▶ Requirements
Output the data that follows exactly, line for line.

▶ Source material
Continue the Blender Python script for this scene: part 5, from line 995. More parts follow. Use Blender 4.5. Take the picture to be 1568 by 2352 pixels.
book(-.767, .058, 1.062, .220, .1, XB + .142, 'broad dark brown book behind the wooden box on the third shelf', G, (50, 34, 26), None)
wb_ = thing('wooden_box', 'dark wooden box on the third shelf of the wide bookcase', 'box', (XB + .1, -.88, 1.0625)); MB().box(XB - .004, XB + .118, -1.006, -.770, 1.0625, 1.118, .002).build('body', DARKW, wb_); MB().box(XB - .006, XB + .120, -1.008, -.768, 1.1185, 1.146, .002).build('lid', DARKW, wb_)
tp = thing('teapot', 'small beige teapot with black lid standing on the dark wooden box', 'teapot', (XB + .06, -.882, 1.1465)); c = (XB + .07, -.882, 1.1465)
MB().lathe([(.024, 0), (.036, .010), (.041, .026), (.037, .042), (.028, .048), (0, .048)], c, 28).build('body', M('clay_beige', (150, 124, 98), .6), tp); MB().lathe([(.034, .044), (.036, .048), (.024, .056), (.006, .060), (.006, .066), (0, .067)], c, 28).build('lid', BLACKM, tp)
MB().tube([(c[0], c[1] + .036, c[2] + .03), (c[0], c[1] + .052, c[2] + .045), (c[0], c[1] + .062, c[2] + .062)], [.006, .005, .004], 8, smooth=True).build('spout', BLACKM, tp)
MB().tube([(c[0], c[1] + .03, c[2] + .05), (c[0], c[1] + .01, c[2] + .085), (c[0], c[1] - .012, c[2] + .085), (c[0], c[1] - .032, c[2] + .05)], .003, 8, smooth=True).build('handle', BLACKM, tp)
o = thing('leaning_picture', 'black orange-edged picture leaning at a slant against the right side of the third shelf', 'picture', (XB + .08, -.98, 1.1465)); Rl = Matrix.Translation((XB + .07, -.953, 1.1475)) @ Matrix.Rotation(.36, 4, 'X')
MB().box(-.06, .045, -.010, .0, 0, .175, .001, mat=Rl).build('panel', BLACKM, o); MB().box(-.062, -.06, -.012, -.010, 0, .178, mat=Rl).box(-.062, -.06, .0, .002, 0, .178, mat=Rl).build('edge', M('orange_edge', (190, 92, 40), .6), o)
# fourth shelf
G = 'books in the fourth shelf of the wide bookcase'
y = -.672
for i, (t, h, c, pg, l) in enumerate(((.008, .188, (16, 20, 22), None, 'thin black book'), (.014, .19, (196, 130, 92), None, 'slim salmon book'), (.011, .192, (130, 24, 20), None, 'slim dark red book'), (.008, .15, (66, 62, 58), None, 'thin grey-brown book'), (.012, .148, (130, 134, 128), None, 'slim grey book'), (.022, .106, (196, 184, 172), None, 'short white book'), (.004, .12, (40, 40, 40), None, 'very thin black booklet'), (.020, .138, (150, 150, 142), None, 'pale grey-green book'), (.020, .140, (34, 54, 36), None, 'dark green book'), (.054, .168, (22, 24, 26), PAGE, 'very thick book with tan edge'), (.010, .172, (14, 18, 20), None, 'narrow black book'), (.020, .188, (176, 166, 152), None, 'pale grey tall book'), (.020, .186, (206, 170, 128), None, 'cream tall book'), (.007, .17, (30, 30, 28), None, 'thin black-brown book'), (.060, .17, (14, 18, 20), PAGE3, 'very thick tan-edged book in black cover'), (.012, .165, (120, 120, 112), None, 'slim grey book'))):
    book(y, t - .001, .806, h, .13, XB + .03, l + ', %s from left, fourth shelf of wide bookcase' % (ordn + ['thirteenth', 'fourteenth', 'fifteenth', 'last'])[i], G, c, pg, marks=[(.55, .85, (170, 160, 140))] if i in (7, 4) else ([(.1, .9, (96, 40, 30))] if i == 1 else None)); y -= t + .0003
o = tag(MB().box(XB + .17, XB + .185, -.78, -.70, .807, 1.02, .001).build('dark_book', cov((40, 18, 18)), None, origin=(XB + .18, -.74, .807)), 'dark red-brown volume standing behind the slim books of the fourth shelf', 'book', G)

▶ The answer
Continue the Blender Python script for this scene: part 5, from line 995. More parts follow. Use Blender 4.5. Take the picture to be 1568 by 2352 pixels.
book(-.767, .058, 1.062, .220, .1, XB + .142, 'broad dark brown book behind the wooden box on the third shelf', G, (50, 34, 26), None)
wb_ = thing('wooden_box', 'dark wooden box on the third shelf of the wide bookcase', 'box', (XB + .1, -.88, 1.0625)); MB().box(XB - .004, XB + .118, -1.006, -.770, 1.0625, 1.118, .002).build('body', DARKW, wb_); MB().box(XB - .006, XB + .120, -1.008, -.768, 1.1185, 1.146, .002).build('lid', DARKW, wb_)
tp = thing('teapot', 'small beige teapot with black lid standing on the dark wooden box', 'teapot', (XB + .06, -.882, 1.1465)); c = (XB + .07, -.882, 1.1465)
MB().lathe([(.024, 0), (.036, .010), (.041, .026), (.037, .042), (.028, .048), (0, .048)], c, 28).build('body', M('clay_beige', (150, 124, 98), .6), tp); MB().lathe([(.034, .044), (.036, .048), (.024, .056), (.006, .060), (.006, .066), (0, .067)], c, 28).build('lid', BLACKM, tp)
MB().tube([(c[0], c[1] + .036, c[2] + .03), (c[0], c[1] + .052, c[2] + .045), (c[0], c[1] + .062, c[2] + .062)], [.006, .005, .004], 8, smooth=True).build('spout', BLACKM, tp)
MB().tube([(c[0], c[1] + .03, c[2] + .05), (c[0], c[1] + .01, c[2] + .085), (c[0], c[1] - .012, c[2] + .085), (c[0], c[1] - .032, c[2] + .05)], .003, 8, smooth=True).build('handle', BLACKM, tp)
o = thing('leaning_picture', 'black orange-edged picture leaning at a slant against the right side of the third shelf', 'picture', (XB + .08, -.98, 1.1465)); Rl = Matrix.Translation((XB + .07, -.953, 1.1475)) @ Matrix.Rotation(.36, 4, 'X')
MB().box(-.06, .045, -.010, .0, 0, .175, .001, mat=Rl).build('panel', BLACKM, o); MB().box(-.062, -.06, -.012, -.010, 0, .178, mat=Rl).box(-.062, -.06, .0, .002, 0, .178, mat=Rl).build('edge', M('orange_edge', (190, 92, 40), .6), o)
# fourth shelf
G = 'books in the fourth shelf of the wide bookcase'
y = -.672
for i, (t, h, c, pg, l) in enumerate(((.008, .188, (16, 20, 22), None, 'thin black book'), (.014, .19, (196, 130, 92), None, 'slim salmon book'), (.011, .192, (130, 24, 20), None, 'slim dark red book'), (.008, .15, (66, 62, 58), None, 'thin grey-brown book'), (.012, .148, (130, 134, 128), None, 'slim grey book'), (.022, .106, (196, 184, 172), None, 'short white book'), (.004, .12, (40, 40, 40), None, 'very thin black booklet'), (.020, .138, (150, 150, 142), None, 'pale grey-green book'), (.020, .140, (34, 54, 36), None, 'dark green book'), (.054, .168, (22, 24, 26), PAGE, 'very thick book with tan edge'), (.010, .172, (14, 18, 20), None, 'narrow black book'), (.020, .188, (176, 166, 152), None, 'pale grey tall book'), (.020, .186, (206, 170, 128), None, 'cream tall book'), (.007, .17, (30, 30, 28), None, 'thin black-brown book'), (.060, .17, (14, 18, 20), PAGE3, 'very thick tan-edged book in black cover'), (.012, .165, (120, 120, 112), None, 'slim grey book'))):
    book(y, t - .001, .806, h, .13, XB + .03, l + ', %s from left, fourth shelf of wide bookcase' % (ordn + ['thirteenth', 'fourteenth', 'fifteenth', 'last'])[i], G, c, pg, marks=[(.55, .85, (170, 160, 140))] if i in (7, 4) else ([(.1, .9, (96, 40, 30))] if i == 1 else None)); y -= t + .0003
o = tag(MB().box(XB + .17, XB + .185, -.78, -.70, .807, 1.02, .001).build('dark_book', cov((40, 18, 18)), None, origin=(XB + .18, -.74, .807)), 'dark red-brown volume standing behind the slim books of the fourth shelf', 'book', G)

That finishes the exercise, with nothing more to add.